Just hours before Obama’s speech, the
leadership of Syria’s “moderate” rebel forces was decapitated in an
explosion. And for all their moderation, the leaders were part of an
anti-Assad coalition that included Islamic State.
Although he is
an Alawite, Bashar Assad and his forces are members of the Shi’ite
jihadist coalition led by Iran that includes Hezbollah.
These
forces are more dangerous than Islamic State. Yet US air strikes against
Islamic State will redound to their direct benefit.
Obama’s
refusal to acknowledge the existence of jihad – of both the Sunni and
Shi’ite variety – makes it impossible for him to devise a realistic
strategy for defeating jihadists. He rightly defines Islamic State as an
enemy of the US, but because he denies the existence of jihad, he is
incapable of putting Islamic State in its proper strategic context.

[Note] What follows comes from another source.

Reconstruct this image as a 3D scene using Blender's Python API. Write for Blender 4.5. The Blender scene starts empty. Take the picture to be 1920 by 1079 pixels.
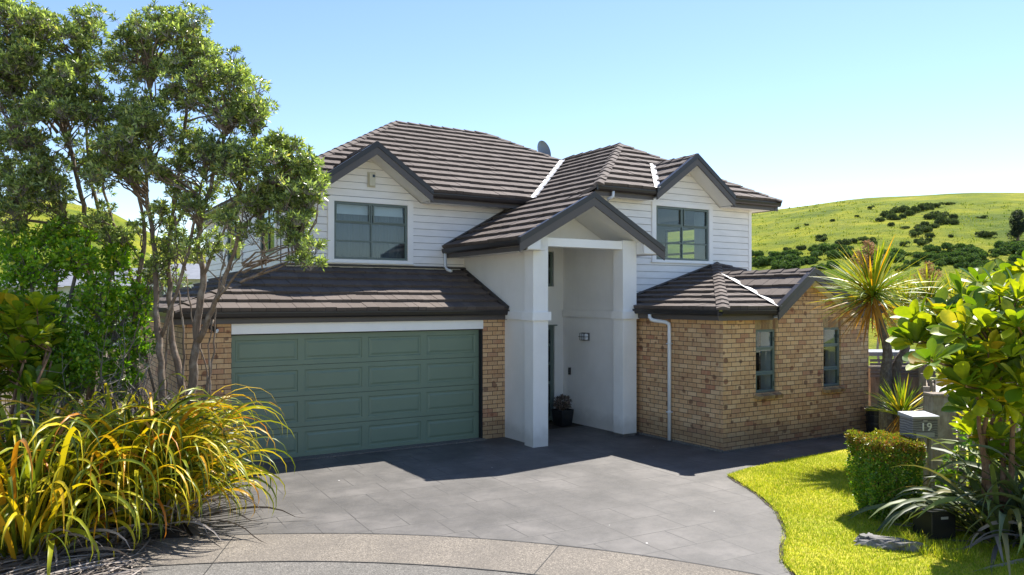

Among the many forces fighting on the ground in Iraq and Syria today,
you have two jihadist forces – one Shi’ite and one Sunni – that are
fighting each other. Both are enemies of America and its allies.
To
be sure, Islamic State must be confronted and defeated – just as Iran,
Hezbollah, al-Qaida, Hamas and Boko Haram need to be defeated.
Defeating only one group empowers others, and so you keep ending up where you started.
Yet
rather than understand that while jihadist forces may oppose one
another, the threat they pose to the free world is indivisible, as Obama
focuses on Islamic State, he is enabling Iran to expand its power in
Iraq and Syria, and to complete its nuclear weapons program.
Last
week the International Atomic Energy Agency reported that Iran continues
to hide key information about its nuclear program from the UN nuclear
watchdog, despite its agreement to provide the IAEA with full
transparency last November.
The Iranians continue to bar IAEA
inspectors from the suspected military nuclear installation at Parchin.
Negotiations on a nuclear accord between the US and its partners and
Iran are going nowhere. According to Western diplomatic sources, the
failure to reach an accord owes entirely to Iran’s refusal to compromise
on any substantive nuclear issues.
While Iran refuses to provide
transparency to the IAEA, its guiding strategy is clear to the naked
eye. It is prolonging negotiations to buy time to complete its nuclear
program.
However, Obama, who insists that Islamic State “terrorists are unique in their brutality,” refuses to see the true picture.
The
truth revealed on Wednesday night is that Obama cannot lead a
successful war against the forces of Islamic jihad that threaten
humanity. He cannot do so because he rejects the moral clarity required
to confront the danger.
He cannot successfully lead the war because, as we saw once again on Wednesday night, he is not a leader. He is a politician."